Copy all records verbatim.

(Scene modeling code data)

┄┄┄┄┄┄┄┄┄┄

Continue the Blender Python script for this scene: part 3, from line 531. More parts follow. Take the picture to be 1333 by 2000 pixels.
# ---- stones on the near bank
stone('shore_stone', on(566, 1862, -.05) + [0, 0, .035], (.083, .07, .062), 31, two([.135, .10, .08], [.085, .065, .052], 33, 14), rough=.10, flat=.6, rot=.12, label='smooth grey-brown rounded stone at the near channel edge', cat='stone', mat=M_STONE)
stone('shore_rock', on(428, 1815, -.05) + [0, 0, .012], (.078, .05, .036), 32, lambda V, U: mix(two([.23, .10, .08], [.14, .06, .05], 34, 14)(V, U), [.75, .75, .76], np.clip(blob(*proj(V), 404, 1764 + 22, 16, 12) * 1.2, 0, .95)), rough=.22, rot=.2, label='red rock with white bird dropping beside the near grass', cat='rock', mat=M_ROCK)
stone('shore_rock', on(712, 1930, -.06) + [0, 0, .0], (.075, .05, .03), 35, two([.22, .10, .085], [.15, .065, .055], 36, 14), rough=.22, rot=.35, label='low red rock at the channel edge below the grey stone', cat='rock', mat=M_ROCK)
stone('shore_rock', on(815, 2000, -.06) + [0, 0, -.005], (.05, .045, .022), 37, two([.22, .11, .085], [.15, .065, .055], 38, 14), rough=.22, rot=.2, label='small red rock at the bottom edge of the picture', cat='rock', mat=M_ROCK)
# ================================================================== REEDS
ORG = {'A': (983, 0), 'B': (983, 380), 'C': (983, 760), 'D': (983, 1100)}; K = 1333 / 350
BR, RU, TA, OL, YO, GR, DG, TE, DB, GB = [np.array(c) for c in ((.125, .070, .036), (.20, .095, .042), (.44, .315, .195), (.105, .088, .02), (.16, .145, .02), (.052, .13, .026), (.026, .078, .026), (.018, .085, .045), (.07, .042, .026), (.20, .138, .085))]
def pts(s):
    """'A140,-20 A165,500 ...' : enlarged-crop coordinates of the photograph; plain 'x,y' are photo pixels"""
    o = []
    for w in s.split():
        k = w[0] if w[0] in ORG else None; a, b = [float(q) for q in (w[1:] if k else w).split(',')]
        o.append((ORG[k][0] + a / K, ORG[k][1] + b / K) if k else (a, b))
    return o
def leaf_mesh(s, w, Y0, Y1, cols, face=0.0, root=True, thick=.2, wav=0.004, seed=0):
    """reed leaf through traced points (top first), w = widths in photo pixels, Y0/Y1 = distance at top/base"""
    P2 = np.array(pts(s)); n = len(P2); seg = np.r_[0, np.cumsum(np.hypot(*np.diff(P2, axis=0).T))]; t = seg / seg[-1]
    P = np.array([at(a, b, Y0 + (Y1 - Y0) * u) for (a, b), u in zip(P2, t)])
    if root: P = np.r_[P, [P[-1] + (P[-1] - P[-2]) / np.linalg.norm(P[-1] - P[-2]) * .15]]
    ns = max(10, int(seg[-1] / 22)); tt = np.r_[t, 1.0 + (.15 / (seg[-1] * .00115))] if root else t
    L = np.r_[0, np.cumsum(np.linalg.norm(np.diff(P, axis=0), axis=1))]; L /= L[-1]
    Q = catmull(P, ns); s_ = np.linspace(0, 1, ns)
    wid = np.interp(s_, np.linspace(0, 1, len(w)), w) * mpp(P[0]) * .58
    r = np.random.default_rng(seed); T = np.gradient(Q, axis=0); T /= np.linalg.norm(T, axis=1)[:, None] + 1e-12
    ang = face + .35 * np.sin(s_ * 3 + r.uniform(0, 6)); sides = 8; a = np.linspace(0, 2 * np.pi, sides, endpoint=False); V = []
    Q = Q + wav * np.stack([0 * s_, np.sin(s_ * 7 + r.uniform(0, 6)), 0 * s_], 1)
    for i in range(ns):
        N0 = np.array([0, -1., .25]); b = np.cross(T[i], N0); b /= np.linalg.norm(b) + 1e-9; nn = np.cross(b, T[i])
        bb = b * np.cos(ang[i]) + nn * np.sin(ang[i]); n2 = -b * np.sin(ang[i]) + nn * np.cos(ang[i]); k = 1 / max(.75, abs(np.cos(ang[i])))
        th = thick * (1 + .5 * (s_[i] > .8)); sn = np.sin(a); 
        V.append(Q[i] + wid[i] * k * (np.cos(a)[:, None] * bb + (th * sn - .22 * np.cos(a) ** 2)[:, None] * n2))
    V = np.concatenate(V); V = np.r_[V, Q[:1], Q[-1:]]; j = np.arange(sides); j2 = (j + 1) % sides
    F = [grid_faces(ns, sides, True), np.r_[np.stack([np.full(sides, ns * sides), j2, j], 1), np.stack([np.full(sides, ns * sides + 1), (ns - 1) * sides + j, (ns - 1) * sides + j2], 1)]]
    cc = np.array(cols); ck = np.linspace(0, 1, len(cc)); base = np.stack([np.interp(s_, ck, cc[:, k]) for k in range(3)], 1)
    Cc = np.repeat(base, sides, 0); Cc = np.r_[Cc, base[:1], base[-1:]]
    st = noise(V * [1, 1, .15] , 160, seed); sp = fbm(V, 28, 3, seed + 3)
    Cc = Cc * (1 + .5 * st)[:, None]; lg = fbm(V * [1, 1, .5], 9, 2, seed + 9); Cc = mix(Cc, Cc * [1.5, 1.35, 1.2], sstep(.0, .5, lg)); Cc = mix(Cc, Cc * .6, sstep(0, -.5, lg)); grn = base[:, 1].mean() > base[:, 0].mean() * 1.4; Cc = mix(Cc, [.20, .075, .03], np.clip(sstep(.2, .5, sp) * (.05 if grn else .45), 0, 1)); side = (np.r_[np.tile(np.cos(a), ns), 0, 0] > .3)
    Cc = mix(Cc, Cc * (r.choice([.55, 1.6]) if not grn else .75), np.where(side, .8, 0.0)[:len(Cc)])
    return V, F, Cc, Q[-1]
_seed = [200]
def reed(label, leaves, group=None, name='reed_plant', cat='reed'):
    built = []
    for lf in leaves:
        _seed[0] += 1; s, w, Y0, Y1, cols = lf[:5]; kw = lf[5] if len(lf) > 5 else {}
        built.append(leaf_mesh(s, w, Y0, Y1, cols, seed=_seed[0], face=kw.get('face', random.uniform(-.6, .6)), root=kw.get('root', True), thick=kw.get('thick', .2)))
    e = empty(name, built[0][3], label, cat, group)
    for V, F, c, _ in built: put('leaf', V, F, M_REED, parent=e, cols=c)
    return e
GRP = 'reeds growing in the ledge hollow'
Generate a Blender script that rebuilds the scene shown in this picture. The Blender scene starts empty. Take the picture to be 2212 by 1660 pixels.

┄┄┄┄┄┄┄┄┄┄

- Correct response -
Continue the Blender Python script for this scene: part 3, from line 531. More parts follow. Take the picture to be 1333 by 2000 pixels.
# ---- stones on the near bank
stone('shore_stone', on(566, 1862, -.05) + [0, 0, .035], (.083, .07, .062), 31, two([.135, .10, .08], [.085, .065, .052], 33, 14), rough=.10, flat=.6, rot=.12, label='smooth grey-brown rounded stone at the near channel edge', cat='stone', mat=M_STONE)
stone('shore_rock', on(428, 1815, -.05) + [0, 0, .012], (.078, .05, .036), 32, lambda V, U: mix(two([.23, .10, .08], [.14, .06, .05], 34, 14)(V, U), [.75, .75, .76], np.clip(blob(*proj(V), 404, 1764 + 22, 16, 12) * 1.2, 0, .95)), rough=.22, rot=.2, label='red rock with white bird dropping beside the near grass', cat='rock', mat=M_ROCK)
stone('shore_rock', on(712, 1930, -.06) + [0, 0, .0], (.075, .05, .03), 35, two([.22, .10, .085], [.15, .065, .055], 36, 14), rough=.22, rot=.35, label='low red rock at the channel edge below the grey stone', cat='rock', mat=M_ROCK)
stone('shore_rock', on(815, 2000, -.06) + [0, 0, -.005], (.05, .045, .022), 37, two([.22, .11, .085], [.15, .065, .055], 38, 14), rough=.22, rot=.2, label='small red rock at the bottom edge of the picture', cat='rock', mat=M_ROCK)
# ================================================================== REEDS
ORG = {'A': (983, 0), 'B': (983, 380), 'C': (983, 760), 'D': (983, 1100)}; K = 1333 / 350
BR, RU, TA, OL, YO, GR, DG, TE, DB, GB = [np.array(c) for c in ((.125, .070, .036), (.20, .095, .042), (.44, .315, .195), (.105, .088, .02), (.16, .145, .02), (.052, .13, .026), (.026, .078, .026), (.018, .085, .045), (.07, .042, .026), (.20, .138, .085))]
def pts(s):
    """'A140,-20 A165,500 ...' : enlarged-crop coordinates of the photograph; plain 'x,y' are photo pixels"""
    o = []
    for w in s.split():
        k = w[0] if w[0] in ORG else None; a, b = [float(q) for q in (w[1:] if k else w).split(',')]
        o.append((ORG[k][0] + a / K, ORG[k][1] + b / K) if k else (a, b))
    return o
def leaf_mesh(s, w, Y0, Y1, cols, face=0.0, root=True, thick=.2, wav=0.004, seed=0):
    """reed leaf through traced points (top first), w = widths in photo pixels, Y0/Y1 = distance at top/base"""
    P2 = np.array(pts(s)); n = len(P2); seg = np.r_[0, np.cumsum(np.hypot(*np.diff(P2, axis=0).T))]; t = seg / seg[-1]
    P = np.array([at(a, b, Y0 + (Y1 - Y0) * u) for (a, b), u in zip(P2, t)])
    if root: P = np.r_[P, [P[-1] + (P[-1] - P[-2]) / np.linalg.norm(P[-1] - P[-2]) * .15]]
    ns = max(10, int(seg[-1] / 22)); tt = np.r_[t, 1.0 + (.15 / (seg[-1] * .00115))] if root else t
    L = np.r_[0, np.cumsum(np.linalg.norm(np.diff(P, axis=0), axis=1))]; L /= L[-1]
    Q = catmull(P, ns); s_ = np.linspace(0, 1, ns)
    wid = np.interp(s_, np.linspace(0, 1, len(w)), w) * mpp(P[0]) * .58
    r = np.random.default_rng(seed); T = np.gradient(Q, axis=0); T /= np.linalg.norm(T, axis=1)[:, None] + 1e-12
    ang = face + .35 * np.sin(s_ * 3 + r.uniform(0, 6)); sides = 8; a = np.linspace(0, 2 * np.pi, sides, endpoint=False); V = []
    Q = Q + wav * np.stack([0 * s_, np.sin(s_ * 7 + r.uniform(0, 6)), 0 * s_], 1)
    for i in range(ns):
        N0 = np.array([0, -1., .25]); b = np.cross(T[i], N0); b /= np.linalg.norm(b) + 1e-9; nn = np.cross(b, T[i])
        bb = b * np.cos(ang[i]) + nn * np.sin(ang[i]); n2 = -b * np.sin(ang[i]) + nn * np.cos(ang[i]); k = 1 / max(.75, abs(np.cos(ang[i])))
        th = thick * (1 + .5 * (s_[i] > .8)); sn = np.sin(a); 
        V.append(Q[i] + wid[i] * k * (np.cos(a)[:, None] * bb + (th * sn - .22 * np.cos(a) ** 2)[:, None] * n2))
    V = np.concatenate(V); V = np.r_[V, Q[:1], Q[-1:]]; j = np.arange(sides); j2 = (j + 1) % sides
    F = [grid_faces(ns, sides, True), np.r_[np.stack([np.full(sides, ns * sides), j2, j], 1), np.stack([np.full(sides, ns * sides + 1), (ns - 1) * sides + j, (ns - 1) * sides + j2], 1)]]
    cc = np.array(cols); ck = np.linspace(0, 1, len(cc)); base = np.stack([np.interp(s_, ck, cc[:, k]) for k in range(3)], 1)
    Cc = np.repeat(base, sides, 0); Cc = np.r_[Cc, base[:1], base[-1:]]
    st = noise(V * [1, 1, .15] , 160, seed); sp = fbm(V, 28, 3, seed + 3)
    Cc = Cc * (1 + .5 * st)[:, None]; lg = fbm(V * [1, 1, .5], 9, 2, seed + 9); Cc = mix(Cc, Cc * [1.5, 1.35, 1.2], sstep(.0, .5, lg)); Cc = mix(Cc, Cc * .6, sstep(0, -.5, lg)); grn = base[:, 1].mean() > base[:, 0].mean() * 1.4; Cc = mix(Cc, [.20, .075, .03], np.clip(sstep(.2, .5, sp) * (.05 if grn else .45), 0, 1)); side = (np.r_[np.tile(np.cos(a), ns), 0, 0] > .3)
    Cc = mix(Cc, Cc * (r.choice([.55, 1.6]) if not grn else .75), np.where(side, .8, 0.0)[:len(Cc)])
    return V, F, Cc, Q[-1]
_seed = [200]
def reed(label, leaves, group=None, name='reed_plant', cat='reed'):
    built = []
    for lf in leaves:
        _seed[0] += 1; s, w, Y0, Y1, cols = lf[:5]; kw = lf[5] if len(lf) > 5 else {}
        built.append(leaf_mesh(s, w, Y0, Y1, cols, seed=_seed[0], face=kw.get('face', random.uniform(-.6, .6)), root=kw.get('root', True), thick=kw.get('thick', .2)))
    e = empty(name, built[0][3], label, cat, group)
    for V, F, c, _ in built: put('leaf', V, F, M_REED, parent=e, cols=c)
    return e
GRP = 'reeds growing in the ledge hollow'
Generate a Blender script that rebuilds the scene shown in this picture. The Blender scene starts empty. Take the picture to be 2212 by 1660 pixels.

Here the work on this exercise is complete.